Sunday, September 08, 2013

"Drain the Fat"

Those recipes are always telling you to brown the meat and then to drain the fat.  For years I was a good girl; I followed the directions.

Then butter grew more expensive.
It bugged me: I would drain the fat off the hamburger, and then I would add olive oil or butter or whatever to the recipe.  Why?  I began to use the grease from the hamburger as the fat in the recipe.

I understand that, for many years, it was popular to decry saturated fats.  "Drain the fat from the sausage?  Oh yes, then use margarine in the recipe."  "Throw out the hamburger grease, and then put Crisco in the skillet to saute the veggies for your casserole."  Science is beginning to catch up to my mantra of: "The fat God made must be healthier than the fat the chemists invented, regardless of what current scientific studies conclude."

But how do we explain decades-old recipes that said to "drain the fat" -- recipes before Hate-Saturated-Fats became trendy?

In one of our food-history books, I came across information about rations and scrimping during WWII.  According to this book, "drain the fat" (and donate it for needs pertinent to the war effort) was a patriotic thing to do.  Keeping your bacon grease or your hamburger fat to use for your own family's needs?  Selfish! 

Ah ha!  That may be part of the answer to The Great Drain-the-Fat Mystery!


  1. I'll bet you're on to something there.

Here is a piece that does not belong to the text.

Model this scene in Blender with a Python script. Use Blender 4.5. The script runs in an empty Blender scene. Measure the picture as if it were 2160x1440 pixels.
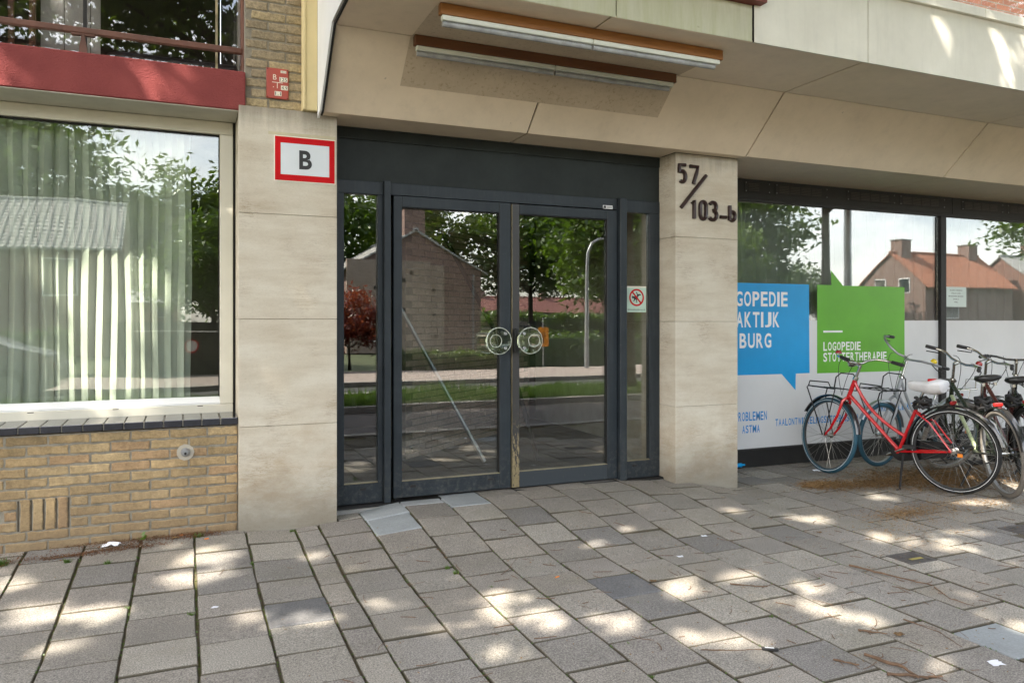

Also, many people have always reused animal fat. I remember my grandmother's jar of bacon grease that she kept by the stove; after making fried eggs she'd strain it back into the jar for next time. A young woman during the Depression, she never wasted a thing, even years after the war was over.

  2. Mmmmm, bacon fat.

    But your grandma strained it? I thought one of the joys of saving bacon fat was those little bits of bacon that were mixed in with the fat ... and which flavor your green beans ... or your breakfast eggs ... or your hash browns!